Last week, I had a chance to interview Dr. Rice, as everyone calls her. She had returned the night before from Moscow, where she set up a series of meetings between Russians and Americans on missile defense and arms control and had just been discussing the ins and outs of the ABM treaty with a group of reporters. But I wanted to hear her views on race, education and her own upbringing in segregated Birmingham, Ala. Without a hitch, Rice switched gears. As always, she was poised and gracious. Some of that comes naturally from her Southern upbringing. Some of it comes from a stint at the Barbizon modeling school and years of figure-skating lessons. “Figure skating was high-priced child care,” she jokes in her soft-spoken way.

Rice comes from the “Scowcroft School” of national-security advisers: be heard (by the president) and not seen (by the press). Getting even 20 minutes with her took more than a month of lobbying. “If she’s doing her job well, the president is getting the attention,” explains Brent Scowcroft, who held the job under Bush I and has been one of Rice’s mentors. Under his tutelage, Rice learned that her job was mainly to act as a coordinator on foreign policy. In this White House, that’s a bit like herding cats. She presides over an unwieldy group of alpha males including two who often clash: Secretary of State Colin Powell and Secretary of Defense Donald Rumsfeld.

Because Rice is not an openly confrontational person, some have dismissed her as out of her league. But the former Stanford provost has in fact become one of Bush’s pinch hitters. Calm and confident, Rice projects a steady image when others are flustered. It was Rice who was the face of the administration on the nightly news from Genoa, Italy, where one protester died in clashes with police during the G8 summit. It was Rice, again, who defended the administration-and critiqued the press coverage of it-at the National Press Club a few weeks ago. She has been stepping out of the Scowcroft model on foreign policy as well. It was Rice-not Powell-who made the first diplomatic trip to Russia last week to make headway on Bush’s beloved missile defense. “It is an unusual thing for a national-security adviser to head a mission,” Scowcroft says.

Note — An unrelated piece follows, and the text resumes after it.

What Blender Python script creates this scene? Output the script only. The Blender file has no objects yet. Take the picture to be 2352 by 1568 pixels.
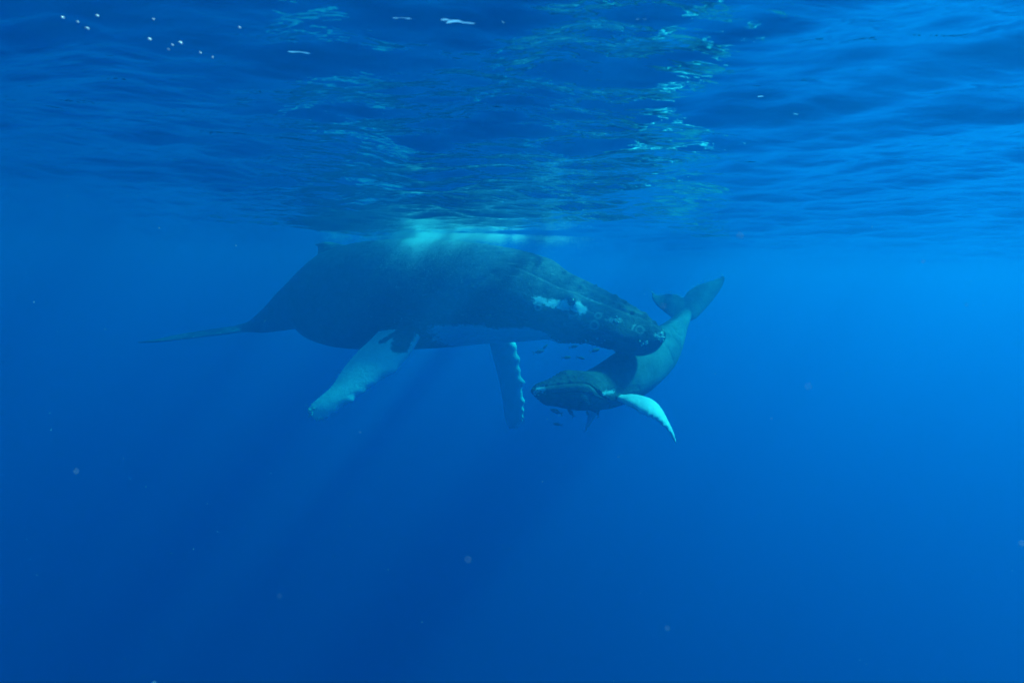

Rice has an easy style that makes world leaders and average Americans comfortable. But that doesn’t mean she can’t be tough. One friend recalled that at a Washington dinner party several years ago some condescending boor was going on about “the black problem.” What could be done to help African-Americans, he asked Rice. She fixed the dinner guest with a withering look and said: “All they need is a good economy.”

Rice grew up in segregated Birmingham, where one unintended consequence of Jim Crow was a strong, self-sufficient black community. “The thing that was remarkable about Birmingham was even though this could have been a place with really limited horizons, it wasn’t. It was a place where everybody had very high expectations,” Rice says. “My parents had me absolutely convinced that, well, you may not be able to have a hamburger at Woolworth’s but you can be president of the United States.”

Rice shares her views on race openly with Bush, who got only 9 percent of the black vote. “He always knows I’ll tell him when I want to say something. Sure I talk to him about race relations,” she says. “Clearly, in this country race still matters, and so if you are black you have by definition had different experiences. But I don’t feel any special pressure [to weigh in on racial issues].” She is a proponent of “affirmative action without quotas,” for example and fought for the program as provost of Stanford.

Bush can be squishy and evasive on the topic of affirmative action. But Rice did not hedge at all on the topic. “I do believe that higher education is not an award of what you’ve done but an expectation of what you might do. It’s complicated to put together a class. Now I am a committed proponent of using means to diversify in higher education,” she said. “But I am also more than cognizant of the downsides. So I would certainly hope that no one gets locked into the view that this can never change, that it shouldn’t be constantly reviews, that we ought to use race only.”

What drew her to Bush II, she says, were his views on education. The daughter of two educators, Rice grew up with her father’s words echoing in her ears: “If it’s in your head, no one can take it away from you.” That rang especially true during the civil-rights era, when bombs were going off in her very neighborhood. She remembers taking clothes and food over to Arthur Shores, a family friend and Martin Luther King Jr.’s lawyer, after his house was bombed.

Rice calls her parents “educational evangelists.” “They literally used to go door to door and convince people they had to go to college,” she says. Rice is passionate when she speaks about education. “I think education is both the ticket out for so many people and it is armor against almost anything…. I watched education transform my family within a couple of generations. If we lose that as a country, if we lose the ability for people to go on to that transforming experience that is higher education, if we make it such that only if you’re born in certain circumstances do you have access to that, then we have lost the very basis of who we are.” Rice is clearly a woman who knows who she is.